Wie sieht es hier beim Bitcoin aus? Die Zahl der Nutzer steigt zwar, ist aber immer noch sehr klein. Und angesichts der rasanten Kursentwicklung werden Bitcoins kaum als Zahlungsmittel, sondern eher als Spekulationsobjekt genutzt. Angesichts der starken Kursschwankungen ist es gleichzeitig mit der Sparmittelfunktion und dem Gebrauchswert nicht weit her. Zuletzt hat der Preis des Bitcoins die 1000-Dollar-Marke überwunden – eine enorme Preissteigerung zu den 14 Dollar, die ein Bitcoin Anfang des vergangenen Jahres kostete. In die Zwischenzeit erlitt die Währung aber auch schon Einbrüche um bis 75 Prozent, wie im April diesen Jahres. Wie soll man damit umgehen, dass das Ersparte innerhalb weniger Tage dahin schmelzen kann? Wie kann man so Produkten einen Preis geben?
Interessant ist die Frage des Vertrauens. Viele Nutzer, die den immerhin von Regierungen gedecktem Zentralbankgeld misstrauen, setzen auf eine Währung, die sich Regulierungen bislang weitgehend entzieht und deren Schöpfungs- und Aufbewahrungsprozess nicht besonders transparent ist. Und lagern dort nicht unerhebliche Summen ein. „Web-Geldbörsen sind wie echte Portemonnaies, in denen man Bargeld herumträgt. Sie sind nicht dazu gedacht, große Summen aufzubewahren“, schrieb der Chef der dänischen Zahlungsdienstleisters BIPS (Bitcoin Internet Payment System), Kris Henriksen, einem Tag nach einem Hackerangriff auf seine Plattform. Diese Warnung kam für viele Kunden zu spät.

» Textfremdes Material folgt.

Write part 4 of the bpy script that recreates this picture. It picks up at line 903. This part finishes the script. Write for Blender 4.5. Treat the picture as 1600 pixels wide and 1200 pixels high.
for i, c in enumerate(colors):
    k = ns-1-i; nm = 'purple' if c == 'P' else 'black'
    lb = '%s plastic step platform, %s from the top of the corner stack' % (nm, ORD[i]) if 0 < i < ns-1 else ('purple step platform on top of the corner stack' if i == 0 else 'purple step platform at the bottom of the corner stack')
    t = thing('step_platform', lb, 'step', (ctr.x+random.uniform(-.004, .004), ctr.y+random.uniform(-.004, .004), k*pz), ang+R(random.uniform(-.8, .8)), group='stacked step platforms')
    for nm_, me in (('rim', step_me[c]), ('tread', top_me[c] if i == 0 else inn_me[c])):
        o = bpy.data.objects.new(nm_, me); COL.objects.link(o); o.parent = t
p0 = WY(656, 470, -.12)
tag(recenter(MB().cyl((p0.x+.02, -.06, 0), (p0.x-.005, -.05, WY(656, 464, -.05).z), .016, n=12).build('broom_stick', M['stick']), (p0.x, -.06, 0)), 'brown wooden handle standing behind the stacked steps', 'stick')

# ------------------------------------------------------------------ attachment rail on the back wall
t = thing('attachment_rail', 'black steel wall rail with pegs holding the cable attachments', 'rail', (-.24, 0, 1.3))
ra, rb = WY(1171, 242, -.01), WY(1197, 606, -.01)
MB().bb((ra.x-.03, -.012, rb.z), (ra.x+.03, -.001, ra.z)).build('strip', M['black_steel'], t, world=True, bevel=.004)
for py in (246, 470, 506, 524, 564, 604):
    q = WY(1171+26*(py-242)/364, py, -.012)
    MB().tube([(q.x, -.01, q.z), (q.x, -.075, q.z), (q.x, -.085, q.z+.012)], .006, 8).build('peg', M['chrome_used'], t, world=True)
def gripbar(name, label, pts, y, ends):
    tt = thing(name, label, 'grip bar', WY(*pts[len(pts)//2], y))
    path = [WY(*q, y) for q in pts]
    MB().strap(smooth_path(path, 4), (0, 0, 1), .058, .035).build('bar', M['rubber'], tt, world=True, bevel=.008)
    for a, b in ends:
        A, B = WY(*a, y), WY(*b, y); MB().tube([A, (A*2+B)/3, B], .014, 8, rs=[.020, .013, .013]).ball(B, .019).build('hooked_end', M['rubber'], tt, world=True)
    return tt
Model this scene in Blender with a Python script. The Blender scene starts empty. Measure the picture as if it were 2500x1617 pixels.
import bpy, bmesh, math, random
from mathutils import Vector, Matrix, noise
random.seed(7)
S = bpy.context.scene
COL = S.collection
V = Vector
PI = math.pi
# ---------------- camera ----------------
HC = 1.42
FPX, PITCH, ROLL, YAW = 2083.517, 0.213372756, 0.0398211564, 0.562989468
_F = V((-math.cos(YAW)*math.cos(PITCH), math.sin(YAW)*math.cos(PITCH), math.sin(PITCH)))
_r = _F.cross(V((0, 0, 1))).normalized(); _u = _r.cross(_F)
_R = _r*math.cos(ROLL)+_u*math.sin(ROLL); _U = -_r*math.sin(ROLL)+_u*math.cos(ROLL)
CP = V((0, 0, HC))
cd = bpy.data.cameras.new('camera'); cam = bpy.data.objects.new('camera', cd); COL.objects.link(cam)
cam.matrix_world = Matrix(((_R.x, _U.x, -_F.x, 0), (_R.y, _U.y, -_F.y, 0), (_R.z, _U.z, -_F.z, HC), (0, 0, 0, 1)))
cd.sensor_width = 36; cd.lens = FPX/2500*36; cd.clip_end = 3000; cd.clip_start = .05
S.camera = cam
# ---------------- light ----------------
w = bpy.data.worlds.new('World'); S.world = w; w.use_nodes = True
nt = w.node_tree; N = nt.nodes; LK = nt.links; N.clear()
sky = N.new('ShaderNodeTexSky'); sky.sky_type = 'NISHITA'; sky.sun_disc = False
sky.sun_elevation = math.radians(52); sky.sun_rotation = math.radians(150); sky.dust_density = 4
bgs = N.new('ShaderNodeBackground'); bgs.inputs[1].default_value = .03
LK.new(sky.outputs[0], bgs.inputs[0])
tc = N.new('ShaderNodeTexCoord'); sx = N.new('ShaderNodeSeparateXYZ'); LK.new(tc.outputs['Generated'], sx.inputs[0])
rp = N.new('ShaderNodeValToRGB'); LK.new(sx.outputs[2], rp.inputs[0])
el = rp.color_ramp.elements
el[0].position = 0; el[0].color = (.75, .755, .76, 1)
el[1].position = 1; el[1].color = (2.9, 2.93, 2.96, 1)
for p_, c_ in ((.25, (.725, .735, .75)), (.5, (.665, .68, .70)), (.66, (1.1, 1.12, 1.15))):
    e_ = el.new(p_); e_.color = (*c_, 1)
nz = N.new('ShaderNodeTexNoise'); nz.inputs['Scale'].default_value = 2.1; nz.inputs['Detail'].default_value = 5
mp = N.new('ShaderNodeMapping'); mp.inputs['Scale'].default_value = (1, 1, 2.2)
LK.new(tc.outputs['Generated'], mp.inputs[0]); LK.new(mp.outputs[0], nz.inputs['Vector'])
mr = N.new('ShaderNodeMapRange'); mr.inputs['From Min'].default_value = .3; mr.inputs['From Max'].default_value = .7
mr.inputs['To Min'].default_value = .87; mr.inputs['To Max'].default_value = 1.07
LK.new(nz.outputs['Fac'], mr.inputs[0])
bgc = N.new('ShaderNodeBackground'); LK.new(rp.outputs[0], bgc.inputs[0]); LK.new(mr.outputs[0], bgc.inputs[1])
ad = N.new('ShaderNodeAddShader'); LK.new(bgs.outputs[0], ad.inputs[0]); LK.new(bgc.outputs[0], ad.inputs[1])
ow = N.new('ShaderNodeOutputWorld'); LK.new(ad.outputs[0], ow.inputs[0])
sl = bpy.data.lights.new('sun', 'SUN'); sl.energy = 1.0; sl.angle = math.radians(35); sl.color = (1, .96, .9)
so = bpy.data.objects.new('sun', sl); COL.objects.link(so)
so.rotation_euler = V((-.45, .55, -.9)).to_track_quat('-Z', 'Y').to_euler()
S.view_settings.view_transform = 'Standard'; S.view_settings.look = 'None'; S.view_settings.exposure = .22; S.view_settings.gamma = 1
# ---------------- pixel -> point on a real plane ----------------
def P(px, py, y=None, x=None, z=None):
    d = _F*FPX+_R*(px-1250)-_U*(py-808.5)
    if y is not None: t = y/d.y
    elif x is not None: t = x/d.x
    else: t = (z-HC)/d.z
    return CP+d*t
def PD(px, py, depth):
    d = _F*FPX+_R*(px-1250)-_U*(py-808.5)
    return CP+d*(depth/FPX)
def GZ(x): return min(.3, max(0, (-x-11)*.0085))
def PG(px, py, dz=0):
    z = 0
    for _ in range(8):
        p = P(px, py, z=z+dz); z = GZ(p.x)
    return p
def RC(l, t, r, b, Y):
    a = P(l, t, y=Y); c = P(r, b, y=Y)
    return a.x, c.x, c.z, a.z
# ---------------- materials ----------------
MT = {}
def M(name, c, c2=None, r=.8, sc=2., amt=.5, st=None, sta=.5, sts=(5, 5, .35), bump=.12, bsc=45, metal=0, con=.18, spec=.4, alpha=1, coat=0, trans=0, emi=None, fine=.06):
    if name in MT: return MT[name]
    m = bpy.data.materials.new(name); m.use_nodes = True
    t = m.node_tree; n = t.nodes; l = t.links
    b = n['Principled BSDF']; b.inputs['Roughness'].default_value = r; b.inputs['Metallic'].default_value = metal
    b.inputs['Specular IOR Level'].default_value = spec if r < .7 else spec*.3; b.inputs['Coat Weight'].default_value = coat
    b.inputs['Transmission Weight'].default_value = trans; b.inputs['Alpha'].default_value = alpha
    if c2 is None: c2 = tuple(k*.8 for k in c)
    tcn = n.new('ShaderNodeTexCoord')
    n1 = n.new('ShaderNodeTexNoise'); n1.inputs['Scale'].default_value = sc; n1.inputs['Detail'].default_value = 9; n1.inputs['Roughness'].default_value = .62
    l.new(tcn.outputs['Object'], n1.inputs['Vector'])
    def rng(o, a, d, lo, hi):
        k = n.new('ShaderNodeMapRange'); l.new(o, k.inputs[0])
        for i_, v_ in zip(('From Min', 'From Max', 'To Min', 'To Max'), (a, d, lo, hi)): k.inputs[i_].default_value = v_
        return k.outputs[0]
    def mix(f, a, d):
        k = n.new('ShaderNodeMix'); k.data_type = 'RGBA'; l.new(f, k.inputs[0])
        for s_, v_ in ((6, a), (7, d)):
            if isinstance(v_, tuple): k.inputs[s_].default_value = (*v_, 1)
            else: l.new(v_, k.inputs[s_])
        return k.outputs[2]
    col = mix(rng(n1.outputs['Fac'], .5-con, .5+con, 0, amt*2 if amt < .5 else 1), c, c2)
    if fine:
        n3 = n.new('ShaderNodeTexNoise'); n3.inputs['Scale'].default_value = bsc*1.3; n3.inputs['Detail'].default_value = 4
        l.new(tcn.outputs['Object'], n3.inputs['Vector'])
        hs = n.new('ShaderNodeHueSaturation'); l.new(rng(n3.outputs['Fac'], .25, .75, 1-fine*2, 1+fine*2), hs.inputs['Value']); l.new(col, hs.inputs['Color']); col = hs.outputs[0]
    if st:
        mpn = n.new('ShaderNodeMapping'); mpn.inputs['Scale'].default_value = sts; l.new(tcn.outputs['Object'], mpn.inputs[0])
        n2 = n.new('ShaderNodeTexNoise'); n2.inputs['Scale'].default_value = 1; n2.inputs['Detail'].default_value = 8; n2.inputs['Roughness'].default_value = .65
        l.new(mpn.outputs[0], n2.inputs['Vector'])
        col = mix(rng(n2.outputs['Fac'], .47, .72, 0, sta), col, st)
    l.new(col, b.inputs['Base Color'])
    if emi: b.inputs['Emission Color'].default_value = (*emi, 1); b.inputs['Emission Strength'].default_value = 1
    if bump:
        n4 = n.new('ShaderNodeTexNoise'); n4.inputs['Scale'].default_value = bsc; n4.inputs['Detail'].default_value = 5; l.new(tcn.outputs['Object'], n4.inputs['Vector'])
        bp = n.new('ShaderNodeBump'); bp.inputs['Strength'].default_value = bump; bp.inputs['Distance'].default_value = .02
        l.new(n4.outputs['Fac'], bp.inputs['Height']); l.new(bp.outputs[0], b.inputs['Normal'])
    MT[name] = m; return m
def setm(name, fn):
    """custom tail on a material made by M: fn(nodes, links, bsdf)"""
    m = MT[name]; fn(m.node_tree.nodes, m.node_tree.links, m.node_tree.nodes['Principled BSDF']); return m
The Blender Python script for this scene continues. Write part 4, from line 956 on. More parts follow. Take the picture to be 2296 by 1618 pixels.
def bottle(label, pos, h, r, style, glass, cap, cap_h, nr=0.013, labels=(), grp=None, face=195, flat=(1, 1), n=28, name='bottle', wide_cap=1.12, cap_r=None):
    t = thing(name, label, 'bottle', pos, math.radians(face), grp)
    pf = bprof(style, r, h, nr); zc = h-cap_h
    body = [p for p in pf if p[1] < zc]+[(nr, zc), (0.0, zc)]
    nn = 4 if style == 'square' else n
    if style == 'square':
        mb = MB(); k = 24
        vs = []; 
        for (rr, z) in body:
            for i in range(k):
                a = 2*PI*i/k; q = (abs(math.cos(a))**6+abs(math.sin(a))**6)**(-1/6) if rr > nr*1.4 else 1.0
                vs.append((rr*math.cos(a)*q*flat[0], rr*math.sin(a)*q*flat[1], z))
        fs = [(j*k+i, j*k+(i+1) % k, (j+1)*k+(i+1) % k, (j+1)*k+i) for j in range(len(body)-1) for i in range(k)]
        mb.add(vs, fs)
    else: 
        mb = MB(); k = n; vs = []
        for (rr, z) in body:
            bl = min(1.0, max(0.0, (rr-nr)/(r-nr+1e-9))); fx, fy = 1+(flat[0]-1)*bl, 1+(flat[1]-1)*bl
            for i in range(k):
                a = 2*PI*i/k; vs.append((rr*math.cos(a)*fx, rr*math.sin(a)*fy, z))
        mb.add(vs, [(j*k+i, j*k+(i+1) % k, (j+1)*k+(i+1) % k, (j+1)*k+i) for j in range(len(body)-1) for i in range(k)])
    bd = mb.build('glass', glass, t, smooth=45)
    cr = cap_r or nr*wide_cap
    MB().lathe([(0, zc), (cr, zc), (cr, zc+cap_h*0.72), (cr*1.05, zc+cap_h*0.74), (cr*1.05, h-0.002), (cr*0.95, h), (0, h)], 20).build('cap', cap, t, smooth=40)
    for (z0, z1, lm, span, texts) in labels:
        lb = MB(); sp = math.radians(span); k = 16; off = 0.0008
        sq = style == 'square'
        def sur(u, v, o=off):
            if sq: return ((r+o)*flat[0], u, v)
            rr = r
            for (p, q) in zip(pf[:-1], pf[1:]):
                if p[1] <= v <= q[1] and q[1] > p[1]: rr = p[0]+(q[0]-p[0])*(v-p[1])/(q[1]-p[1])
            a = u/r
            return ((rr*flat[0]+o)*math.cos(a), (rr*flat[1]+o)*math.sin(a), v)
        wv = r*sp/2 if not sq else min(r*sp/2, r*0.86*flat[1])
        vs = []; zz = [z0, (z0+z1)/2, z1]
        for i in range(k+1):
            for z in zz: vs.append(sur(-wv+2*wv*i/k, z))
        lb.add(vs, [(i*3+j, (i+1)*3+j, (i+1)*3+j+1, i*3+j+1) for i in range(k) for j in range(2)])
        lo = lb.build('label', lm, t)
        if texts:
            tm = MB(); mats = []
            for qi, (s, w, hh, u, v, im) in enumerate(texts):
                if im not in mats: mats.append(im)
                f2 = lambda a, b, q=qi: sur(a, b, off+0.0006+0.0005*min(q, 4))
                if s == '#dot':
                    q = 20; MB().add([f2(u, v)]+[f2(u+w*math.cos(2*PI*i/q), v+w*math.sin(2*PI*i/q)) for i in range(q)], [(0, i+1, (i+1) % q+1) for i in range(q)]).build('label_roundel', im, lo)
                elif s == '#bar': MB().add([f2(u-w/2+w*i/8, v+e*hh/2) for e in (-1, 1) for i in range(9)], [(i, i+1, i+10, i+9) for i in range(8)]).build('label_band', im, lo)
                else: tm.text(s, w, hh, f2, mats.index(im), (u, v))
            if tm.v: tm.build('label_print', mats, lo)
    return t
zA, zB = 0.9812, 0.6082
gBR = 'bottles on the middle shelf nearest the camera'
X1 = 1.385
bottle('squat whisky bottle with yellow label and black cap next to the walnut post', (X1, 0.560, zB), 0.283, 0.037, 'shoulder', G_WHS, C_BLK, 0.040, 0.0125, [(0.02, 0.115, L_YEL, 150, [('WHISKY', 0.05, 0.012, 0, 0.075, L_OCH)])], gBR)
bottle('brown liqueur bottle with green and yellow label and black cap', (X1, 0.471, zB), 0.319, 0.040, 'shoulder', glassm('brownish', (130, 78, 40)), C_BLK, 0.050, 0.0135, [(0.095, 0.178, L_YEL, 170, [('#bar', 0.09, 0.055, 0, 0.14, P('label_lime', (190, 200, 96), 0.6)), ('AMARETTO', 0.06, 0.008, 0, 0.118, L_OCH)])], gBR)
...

Trägt die Idee des Bitcoins aufgrund der starken Kursausschläge und der mangelnden Sicherheit ihre Zerstörung schon in sich, wie manche Devisenexperten glauben? Nicht unbedingt. Sicher will niemand auf Dauer eine Währung verwenden, die ständig auf Achterbahnfahrt geht. Die Geschichte des Internets hat jedoch schon andere nicht vorhersehbare Entwicklungen hervorgebracht. So bestimmen Facebook und Twitter die Welt, wie es noch vor weniger als eine Handvoll Jahren undenkbar war. Ob tatsächlich Bitcoins die bestimmende virtuelle Währung werden, oder eine andere Cyberwährung kommt, wird man sehen. Sollte das jedoch tatsächlich die größte Erfindung seit der Elektrizität sein, kann man aber auch abwarten, bis sich die Goldgräber verzogen haben und das Licht von alleine angeht.